There is a story, how true I am not sure, but plausible, of the utter amazement of Soviet defectors when taken to a rather average American supermarket. Many thought it was one of a kind created just to impress them. On the other hand when they had to deal with getting a driver’s license and registering a car they thought that experience was the one that most closely reminded them of home.
From my own experience I had greater culture shock after returning from a year in a remote location in South East Asia during the unpleasantness there than I did when I first went over there. Seeing buildings more than a couple of floors high did give me Stendhal’s Syndrome, although I didn’t know what it was called until I just read this post.
> driver’s license
I nearly rolled onto the floor reading Victor Belenko’s sccount of getting a driver’s license after he defected to the USA. (it’s in “MIG Pilot”)
He told his CIA handler he wanted a driver’s license. The handler told him he’d have to study, fill out the application, and take the test at the DMV.
“Well, fix it then.”
“No, you don’t understand. We’re only the CIA. They’re the DMV.”

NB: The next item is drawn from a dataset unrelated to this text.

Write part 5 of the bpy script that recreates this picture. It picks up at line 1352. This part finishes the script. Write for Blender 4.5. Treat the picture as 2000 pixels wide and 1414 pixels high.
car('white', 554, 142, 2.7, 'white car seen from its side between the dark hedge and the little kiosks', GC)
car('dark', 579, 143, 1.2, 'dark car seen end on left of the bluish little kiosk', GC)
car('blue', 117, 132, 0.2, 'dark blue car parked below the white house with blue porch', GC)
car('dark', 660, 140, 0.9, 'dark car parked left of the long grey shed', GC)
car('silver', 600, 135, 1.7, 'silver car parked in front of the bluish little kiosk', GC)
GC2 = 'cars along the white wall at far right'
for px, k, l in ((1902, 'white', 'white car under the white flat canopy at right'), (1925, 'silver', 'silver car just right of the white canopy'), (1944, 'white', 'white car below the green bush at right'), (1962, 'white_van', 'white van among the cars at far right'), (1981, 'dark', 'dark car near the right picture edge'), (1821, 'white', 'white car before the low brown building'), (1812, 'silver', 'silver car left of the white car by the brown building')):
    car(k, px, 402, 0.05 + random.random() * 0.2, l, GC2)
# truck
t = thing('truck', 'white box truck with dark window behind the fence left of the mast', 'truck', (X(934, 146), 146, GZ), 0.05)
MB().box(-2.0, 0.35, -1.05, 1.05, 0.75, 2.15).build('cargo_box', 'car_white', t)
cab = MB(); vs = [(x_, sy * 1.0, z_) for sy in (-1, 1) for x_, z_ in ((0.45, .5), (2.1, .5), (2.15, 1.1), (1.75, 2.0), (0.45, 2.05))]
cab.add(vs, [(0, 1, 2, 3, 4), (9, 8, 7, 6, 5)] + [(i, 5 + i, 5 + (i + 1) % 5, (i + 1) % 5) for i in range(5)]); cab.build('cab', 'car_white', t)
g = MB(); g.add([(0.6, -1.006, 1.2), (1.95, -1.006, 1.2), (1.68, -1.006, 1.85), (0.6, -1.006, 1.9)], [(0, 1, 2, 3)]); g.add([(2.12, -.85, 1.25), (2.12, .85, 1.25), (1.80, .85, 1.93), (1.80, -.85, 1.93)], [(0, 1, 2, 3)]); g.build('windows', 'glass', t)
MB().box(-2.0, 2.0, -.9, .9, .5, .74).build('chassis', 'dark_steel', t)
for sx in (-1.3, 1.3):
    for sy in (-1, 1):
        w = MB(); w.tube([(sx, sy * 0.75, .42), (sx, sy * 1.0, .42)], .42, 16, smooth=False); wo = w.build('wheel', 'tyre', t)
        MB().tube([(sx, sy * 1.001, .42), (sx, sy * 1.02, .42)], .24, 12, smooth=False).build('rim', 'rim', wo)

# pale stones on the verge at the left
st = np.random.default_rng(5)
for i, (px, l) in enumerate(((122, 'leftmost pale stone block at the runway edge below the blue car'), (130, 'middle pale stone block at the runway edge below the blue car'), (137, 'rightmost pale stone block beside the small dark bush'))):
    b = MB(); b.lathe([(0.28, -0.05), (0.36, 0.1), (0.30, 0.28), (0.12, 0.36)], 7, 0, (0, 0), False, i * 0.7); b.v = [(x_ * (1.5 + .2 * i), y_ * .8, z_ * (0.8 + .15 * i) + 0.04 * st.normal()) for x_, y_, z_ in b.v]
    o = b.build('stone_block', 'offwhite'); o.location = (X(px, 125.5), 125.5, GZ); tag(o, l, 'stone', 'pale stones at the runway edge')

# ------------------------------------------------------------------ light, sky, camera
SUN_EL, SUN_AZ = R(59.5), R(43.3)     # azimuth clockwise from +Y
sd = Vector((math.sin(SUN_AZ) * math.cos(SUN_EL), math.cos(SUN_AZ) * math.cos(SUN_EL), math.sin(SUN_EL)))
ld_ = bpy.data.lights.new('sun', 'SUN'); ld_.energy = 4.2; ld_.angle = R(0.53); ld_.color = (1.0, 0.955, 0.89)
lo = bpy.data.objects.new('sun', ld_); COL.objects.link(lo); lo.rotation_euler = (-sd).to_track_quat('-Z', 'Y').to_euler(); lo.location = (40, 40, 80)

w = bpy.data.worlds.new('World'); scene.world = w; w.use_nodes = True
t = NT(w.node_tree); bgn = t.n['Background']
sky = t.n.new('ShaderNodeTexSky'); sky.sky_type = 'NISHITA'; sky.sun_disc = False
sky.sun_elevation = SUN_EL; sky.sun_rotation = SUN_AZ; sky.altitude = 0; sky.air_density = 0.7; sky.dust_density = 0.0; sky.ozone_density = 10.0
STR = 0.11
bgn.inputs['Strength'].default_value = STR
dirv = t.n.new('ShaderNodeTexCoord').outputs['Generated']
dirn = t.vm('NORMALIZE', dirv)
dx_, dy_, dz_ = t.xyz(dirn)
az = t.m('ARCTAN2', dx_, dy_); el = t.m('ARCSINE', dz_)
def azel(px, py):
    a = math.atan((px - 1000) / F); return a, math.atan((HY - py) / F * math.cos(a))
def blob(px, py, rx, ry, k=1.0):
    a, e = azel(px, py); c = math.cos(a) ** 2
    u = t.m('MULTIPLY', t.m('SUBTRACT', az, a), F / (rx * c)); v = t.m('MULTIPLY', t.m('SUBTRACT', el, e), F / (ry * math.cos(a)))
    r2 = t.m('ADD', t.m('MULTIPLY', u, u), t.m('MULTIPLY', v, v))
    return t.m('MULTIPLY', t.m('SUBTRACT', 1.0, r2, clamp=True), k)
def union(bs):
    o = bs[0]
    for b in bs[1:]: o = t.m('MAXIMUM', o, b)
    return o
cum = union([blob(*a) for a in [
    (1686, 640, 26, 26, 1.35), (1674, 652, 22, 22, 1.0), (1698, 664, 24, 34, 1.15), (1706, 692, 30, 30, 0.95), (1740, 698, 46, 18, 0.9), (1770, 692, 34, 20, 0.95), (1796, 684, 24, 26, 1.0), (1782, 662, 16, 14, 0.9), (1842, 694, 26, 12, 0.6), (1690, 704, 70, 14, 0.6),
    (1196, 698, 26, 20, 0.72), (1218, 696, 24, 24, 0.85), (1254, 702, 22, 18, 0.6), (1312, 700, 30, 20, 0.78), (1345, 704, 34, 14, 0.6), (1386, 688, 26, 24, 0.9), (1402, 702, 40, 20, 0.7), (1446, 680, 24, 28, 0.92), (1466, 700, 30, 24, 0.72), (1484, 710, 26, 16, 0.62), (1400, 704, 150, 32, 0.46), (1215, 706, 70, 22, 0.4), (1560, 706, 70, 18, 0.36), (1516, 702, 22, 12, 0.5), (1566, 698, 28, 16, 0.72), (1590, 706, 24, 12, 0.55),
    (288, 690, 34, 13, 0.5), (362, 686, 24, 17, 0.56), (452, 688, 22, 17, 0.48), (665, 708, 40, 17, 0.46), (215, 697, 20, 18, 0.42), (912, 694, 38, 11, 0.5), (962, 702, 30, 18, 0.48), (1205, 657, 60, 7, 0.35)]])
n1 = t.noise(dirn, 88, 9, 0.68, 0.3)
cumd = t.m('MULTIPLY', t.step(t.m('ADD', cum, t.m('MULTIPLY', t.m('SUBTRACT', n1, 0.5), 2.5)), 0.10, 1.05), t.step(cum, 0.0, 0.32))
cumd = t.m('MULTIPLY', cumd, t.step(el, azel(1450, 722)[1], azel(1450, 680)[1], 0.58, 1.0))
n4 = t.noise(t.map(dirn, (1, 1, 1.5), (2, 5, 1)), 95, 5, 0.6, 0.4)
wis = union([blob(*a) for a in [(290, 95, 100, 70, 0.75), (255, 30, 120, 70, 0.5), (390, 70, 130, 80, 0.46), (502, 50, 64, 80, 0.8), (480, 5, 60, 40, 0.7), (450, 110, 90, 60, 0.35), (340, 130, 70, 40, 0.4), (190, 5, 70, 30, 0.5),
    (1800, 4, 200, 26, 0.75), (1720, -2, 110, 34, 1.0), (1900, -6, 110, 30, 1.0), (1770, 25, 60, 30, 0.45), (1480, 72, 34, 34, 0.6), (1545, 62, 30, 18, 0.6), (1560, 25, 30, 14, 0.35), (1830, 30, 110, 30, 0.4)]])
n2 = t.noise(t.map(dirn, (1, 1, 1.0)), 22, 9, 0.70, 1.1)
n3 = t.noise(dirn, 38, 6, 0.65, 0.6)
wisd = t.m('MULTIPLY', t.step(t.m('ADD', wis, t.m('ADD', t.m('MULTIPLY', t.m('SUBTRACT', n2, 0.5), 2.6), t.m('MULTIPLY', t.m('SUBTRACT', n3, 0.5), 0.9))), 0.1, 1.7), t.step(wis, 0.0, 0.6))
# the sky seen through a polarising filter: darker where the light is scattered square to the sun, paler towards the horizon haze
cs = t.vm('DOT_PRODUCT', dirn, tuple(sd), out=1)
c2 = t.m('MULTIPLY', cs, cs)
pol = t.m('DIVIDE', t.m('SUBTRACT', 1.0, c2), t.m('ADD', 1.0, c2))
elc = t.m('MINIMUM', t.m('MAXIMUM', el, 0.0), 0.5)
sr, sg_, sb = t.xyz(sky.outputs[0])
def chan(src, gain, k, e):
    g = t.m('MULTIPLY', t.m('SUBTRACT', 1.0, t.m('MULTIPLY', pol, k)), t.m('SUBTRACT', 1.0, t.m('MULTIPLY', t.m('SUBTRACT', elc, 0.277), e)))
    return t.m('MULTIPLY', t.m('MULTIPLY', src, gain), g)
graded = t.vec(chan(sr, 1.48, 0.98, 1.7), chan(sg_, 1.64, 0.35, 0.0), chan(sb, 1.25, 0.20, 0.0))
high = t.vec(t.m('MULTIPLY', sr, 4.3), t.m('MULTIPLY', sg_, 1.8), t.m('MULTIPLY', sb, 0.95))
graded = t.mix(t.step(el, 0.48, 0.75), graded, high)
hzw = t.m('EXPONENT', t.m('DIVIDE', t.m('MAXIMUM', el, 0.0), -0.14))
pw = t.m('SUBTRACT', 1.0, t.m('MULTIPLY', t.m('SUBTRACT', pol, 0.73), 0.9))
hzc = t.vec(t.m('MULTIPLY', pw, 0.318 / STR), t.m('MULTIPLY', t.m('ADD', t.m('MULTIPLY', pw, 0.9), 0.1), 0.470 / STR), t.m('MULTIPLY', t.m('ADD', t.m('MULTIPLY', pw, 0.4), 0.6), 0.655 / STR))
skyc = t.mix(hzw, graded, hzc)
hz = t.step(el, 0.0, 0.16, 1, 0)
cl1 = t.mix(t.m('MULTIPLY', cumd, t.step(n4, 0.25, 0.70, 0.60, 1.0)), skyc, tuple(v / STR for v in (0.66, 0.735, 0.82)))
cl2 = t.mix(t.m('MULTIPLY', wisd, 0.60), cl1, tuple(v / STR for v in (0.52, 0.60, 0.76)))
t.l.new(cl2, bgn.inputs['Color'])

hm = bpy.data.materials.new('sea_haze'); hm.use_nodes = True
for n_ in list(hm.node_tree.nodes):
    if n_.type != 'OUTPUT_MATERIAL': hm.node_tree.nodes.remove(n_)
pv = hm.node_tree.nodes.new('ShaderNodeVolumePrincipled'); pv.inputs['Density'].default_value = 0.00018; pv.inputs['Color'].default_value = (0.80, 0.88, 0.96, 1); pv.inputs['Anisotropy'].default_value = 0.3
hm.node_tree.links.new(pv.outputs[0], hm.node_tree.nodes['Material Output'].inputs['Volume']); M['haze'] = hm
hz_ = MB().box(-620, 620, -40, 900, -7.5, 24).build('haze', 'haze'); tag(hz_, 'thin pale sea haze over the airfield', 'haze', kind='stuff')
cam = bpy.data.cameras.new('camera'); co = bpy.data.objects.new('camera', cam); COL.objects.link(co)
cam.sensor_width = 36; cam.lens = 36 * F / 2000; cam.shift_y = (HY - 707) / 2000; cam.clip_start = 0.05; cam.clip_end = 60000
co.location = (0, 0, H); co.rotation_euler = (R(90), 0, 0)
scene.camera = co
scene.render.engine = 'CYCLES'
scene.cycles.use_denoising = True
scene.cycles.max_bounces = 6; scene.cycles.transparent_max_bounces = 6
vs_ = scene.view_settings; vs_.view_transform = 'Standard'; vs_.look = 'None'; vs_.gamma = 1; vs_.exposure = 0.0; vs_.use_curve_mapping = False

The fact that Soviet defectors found supermarkets most amazing was mentioned by Jack Ryan in The Hunt for Red October (the novel), and he also mentioned he’d based that on a report he’d read about defectors, which means Tom Clancy probably read that same report or something similar.
I don’t doubt that the source is the same. I first learned about it in the early 1970 while in the USAF working with some people that probably had first hand knowledge of this.
Around 1994 I had tenants from Russia. This was after the USSR fell, and allegedly after the economic recovery was well underway. My wife and I took the tenant wife to a supermarket, when she’d been in the US only about three days, and she stopped dead, jaw dropped, when she saw the produce section. February, and you could buy any fresh fruit or vegetable you liked. This was in a city of about 50,000 in upstate NY.
Rich country, America.
“I didn’t know that Mexican Asian food was a thing…”
Many years ago, my sister had a brief span in NYC, where she encountered Chinese-Cuban restaurants. They were operated by ethnic Chinese Cubans who were recent refugees from Castro. The food was Chinese-based, but included such Caribbean staples as plantains.
In the mid-ninety’s I was working in a warehouse (IT support) that had implemented a ton of automated robotics. Little vehicles that drove around “on their own”, towed trailers with aircraft containers, etc. Really neat job and neat place to work.
We had quite a few groups come through touring the facility, so various ones of us led tour groups and explained things at times.
I caught the “Russian Oil Ministers” tour. 20-30 middle aged+ guys, all the head of a different “oil company” in the USSR. Apparently they each had 60-80,000 men working for them, so these were the big boys.
On the path of the tour we happened to walk past the main breakroom for the cargo guys that worked in the facility. You know the type, tables and a row of vending machines along one wall.
Every one of those men filmed and/or at least talked about how they couldn’t believe that much food was just available to any old worker.
——–
Of course the other parts of that tour included the men shoving each other onto a freight scale and laughing at how much they weighed, one guy asking me if we checked for radiation… not the freight, but the building. You know, those average questions we always got 🙂
You are lucky to be living in a (relatively) business friendly state like Arizona. In my neighborhood in the Silicon Valley, Taxifornia we have just lost two good retail stores, a grocery and drug store. My fair city has a phalanx (I wonder what the proper group noun should be) of onerous laws and regulations from a notoriously corrupt disability and unemployment insurance system to $15 minimum wage, which just proportionately increases the employee costs up the organization. Couple that with insane rents and I am living in a retail desert in one of the wealthiest regions in the country. Go figure.